Er Negro viene ucciso in piazza Santa Maria in Trastevere mentre sale sulla sua Renault5. Con lui se ne va il capo carismatico, l’ideatore del grande progetto del terrore, del sequestro nel novembre ’77 del duca Massimiliano Grazioli Lante, che ha riempito le casse della «fratellanza nera» coi soldi del riscatto, riversati negli interessi sporchi della Magliana. Nel febbraio di un anno dopo, al Tiburtino, il sangue scorre ancora. Stavolta a rimanere sull’asfalto è il sorvegliato speciale Antonio Leccese. È un altro regolamento di conti. Ma non è l’unico cadavere che viene ritrovato. C’è un altro morto eccellente. Gli investigatori lo scoprono i primi di marzo, alla foce del Tevere. Il corpo è pieno di tatuaggi. È grazie a questi che chi indaga arriva al nome dello scomparso. Si chiama Nicolino Selis, noto pregiudicato di Ostia. Nella banda voleva contare troppo nella banda, imporre le sue conoscenze, la sua visione criminale. Invece è stato ammazzato, preso a mazzate e finito con un colpo di pistola esploso a distanza ravvicinata. La sequenza tragica non si placa. Nell’82 il gruppo perde un altro pezzo da novanta. È Danilo Abbruciati, 38 anni. Il delitto sembra piuttosto un incarico professionale. È andato a Milano per fare fuori il vicepresidente e direttore generale del Banco Ambrosiano, Roberto Rosone. Però le cose sono andate in modo diverso. Ha esploso un colpo, ha ferito il bersaglio alla gamba e mentre assieme al complice stava per scappare, l’autista del ragioniere ha afferrato la sua 357 Magnum e ha avuto una mira migliore. Nel febbraio ’83 tocca al pregiudicato Angelo De Angelis, trovato bruciato in un’auto vicino a un ristorante di Grottaferrata, prima freddato a colpi di pistola da due persone che impugnavano armi di differente calibro.
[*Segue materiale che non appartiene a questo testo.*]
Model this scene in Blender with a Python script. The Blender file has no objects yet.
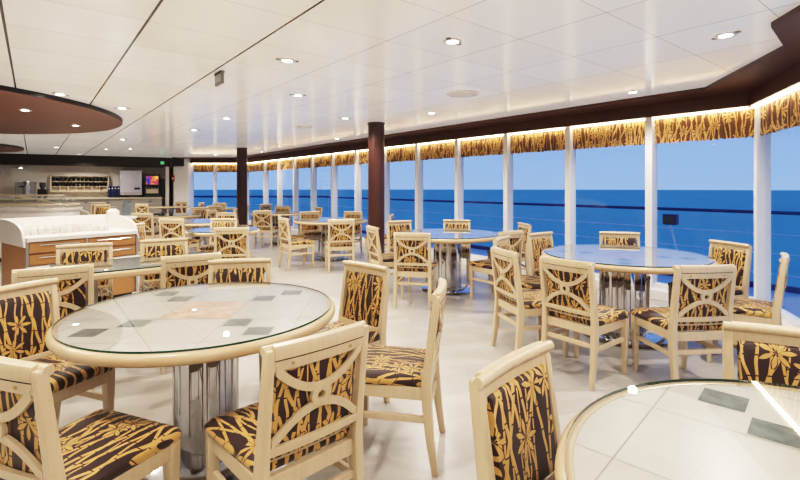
import bpy, bmesh, math, random
from mathutils import Vector, Matrix
random.seed(7)
PI = math.pi
S = bpy.context.scene
COL = S.collection

# ------------------------------------------------------------------ materials
def lin(r, g, b):
    f = lambda c: (c/255/12.92) if c/255 <= .04045 else ((c/255+.055)/1.055)**2.4
    return (f(r), f(g), f(b), 1)

class NT:
    def __init__(s, name):
        s.mat = bpy.data.materials.new(name); s.mat.use_nodes = True
        s.t = s.mat.node_tree; s.n = s.t.nodes; s.l = s.t.links
        s.out = s.n['Material Output']; s.b = s.n['Principled BSDF']
    def add(s, typ, **kw):
        n = s.n.new(typ)
        for k, v in kw.items(): setattr(n, k, v)
        return n
    def put(s, sock, v):
        if hasattr(v, 'is_linked'): s.l.new(v, sock)
        else: sock.default_value = v
    def m(s, op, a, b=0.0, c=None):
        n = s.add('ShaderNodeMath', operation=op)
        s.put(n.inputs[0], a); s.put(n.inputs[1], b)
        if c is not None: s.put(n.inputs[2], c)
        return n.outputs[0]
    def mix(s, f, a, b):
        n = s.add('ShaderNodeMix', data_type='RGBA')
        s.put(n.inputs[0], f); s.put(n.inputs[6], a); s.put(n.inputs[7], b)
        return n.outputs[2]
    def noise(s, vec, scale, detail=2.0):
        n = s.add('ShaderNodeTexNoise'); s.l.new(vec, n.inputs['Vector'])
        n.inputs['Scale'].default_value = scale; n.inputs['Detail'].default_value = detail
        return n.outputs['Fac']
    def white(s, v):
        n = s.add('ShaderNodeTexWhiteNoise', noise_dimensions='1D'); s.put(n.inputs['W'], v)
        return n.outputs['Value']
    def coord(s, which='Object'):
        return s.add('ShaderNodeTexCoord').outputs[which]
    def scaled(s, vec, sc):
        n = s.add('ShaderNodeMapping'); s.l.new(vec, n.inputs[0]); n.inputs['Scale'].default_value = sc
        return n.outputs[0]

def plain(name, c, rough=.5, metal=0.0, emit=None, es=0, coat=0):
    t = NT(name); b = t.b
    v = t.noise(t.coord(), 9.0, 3)
    c2 = tuple(x*.9 for x in c[:3])+(1,)
    t.l.new(t.mix(v, c, c2), b.inputs['Base Color'])
    b.inputs['Roughness'].default_value = rough; b.inputs['Metallic'].default_value = metal
    b.inputs['Coat Weight'].default_value = coat
    if emit: b.inputs['Emission Color'].default_value = emit; b.inputs['Emission Strength'].default_value = es
    return t.mat

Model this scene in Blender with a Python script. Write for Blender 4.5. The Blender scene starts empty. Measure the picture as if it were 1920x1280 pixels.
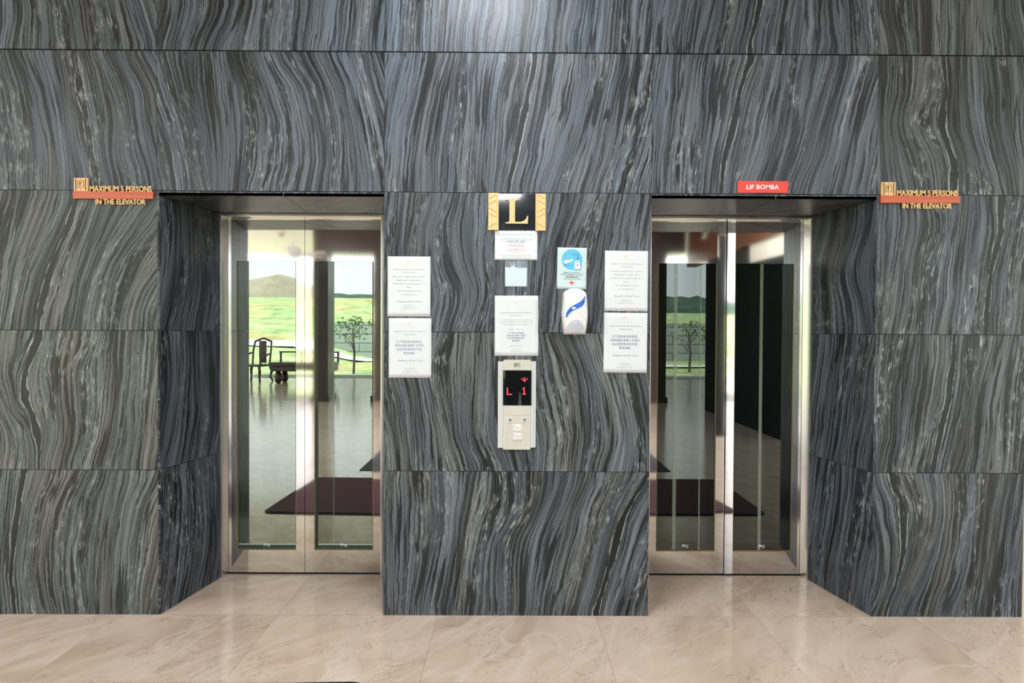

In questi pochi mesi le vittime finite sotto terra sono state tante altre, alcune emerse nel corso dei processi che hanno fatto luce sulle trame oscure dell’organizzazione. Abbatino e l’altro della banda Vittorio Carnovale sono stati giudicati dal collegio della terza Corte di Assise per gli omicidi di Giuseppe Magliolo, a Ostia il 24 novembre 1981, Claudio Vannicola (Roma, 23 febbraio 1982), Fernando Proietti (Roma 30 giugno 1982), Angelo De Angelis (Grottaferrata, 24 febbraio 1983) e Michele D’Alto (Roma, 31 luglio 1982). E la guerra interna non finisce. È spietata. I conti al vertice si regolano con le pallottole. Nell’89 rimane a terra Edoardo Toscano. Nel ’90 è la volta di " Renatino " Enrico De Pedis, crivellato in via del Pellegrino. La banda comincia a sfaldarsi. Claudio Sicilia si pente, racconta tutto ai poliziotti sperando di ottenere un lasciapassare per uscire fuori dai guai. Invece ci entra in maniera definitiva, giustiziato dai suoi ex complici. Nel ’92 i sicari premono il grilletto pure al Trullo, sulla Portuense, contro Francesco Mazza, er Monchetto . La lugubre lista non si ferma. Ci entrano i personaggi che prima sedevano nella terza fila dell’organizzazione e ora si ritrovano nella prima, nei panni di eredi, veri o presunti. Nel ’96, a Ostia, è la volta di Ottorino Addis. Nel 2002, ancora sul litorale romano, crolla Paolo Frau. Due anni dopo Giuseppe Valentini ( «er Tortello »), e dodici mesi più tardi ad Antonello Fa. Nell’aprile 2012 non trova scampo Angelo Angelotti, 62 anni. Non è ucciso per vendetta, ma mentre tenta la rapina a due gioiellieri, a Mostacciano. È la fine dei criminali pensionati. E ieri ha chiuso gli occhi l’altro reduce Gianfranco Urbani, per morte naturale. «Era più un uomo di chiacchiere che di pistola - dice il sostituto procuratore presso la Corte d’Appello di Roma, Otello Lupacchini, negli anni della Magliana giudice che firmò gli arresti dell’operazione di polizia che smantellò l’organizzazione - Ebbe qualche problema quando morì Angelo De Angelis: dimostrò poca discrezione, fu incaricato di sistemare il cadavere da qualche parte, ma lo fece Girlando bruciandolo nel parcheggio della sua villa, a Grottaferrata. Quando papa Wojtyla visitò i detenuti nel carcere di Regina Coeli, Urbani era lì, faceva parte del picchetto d’onore, era in carrozzella. Quando vide il pentito Abbatino si avvicinò per salutarlo e lo baciò chiedendogli sottovoce se rientrava in una certa lista. Lui rispose che era stato graziato».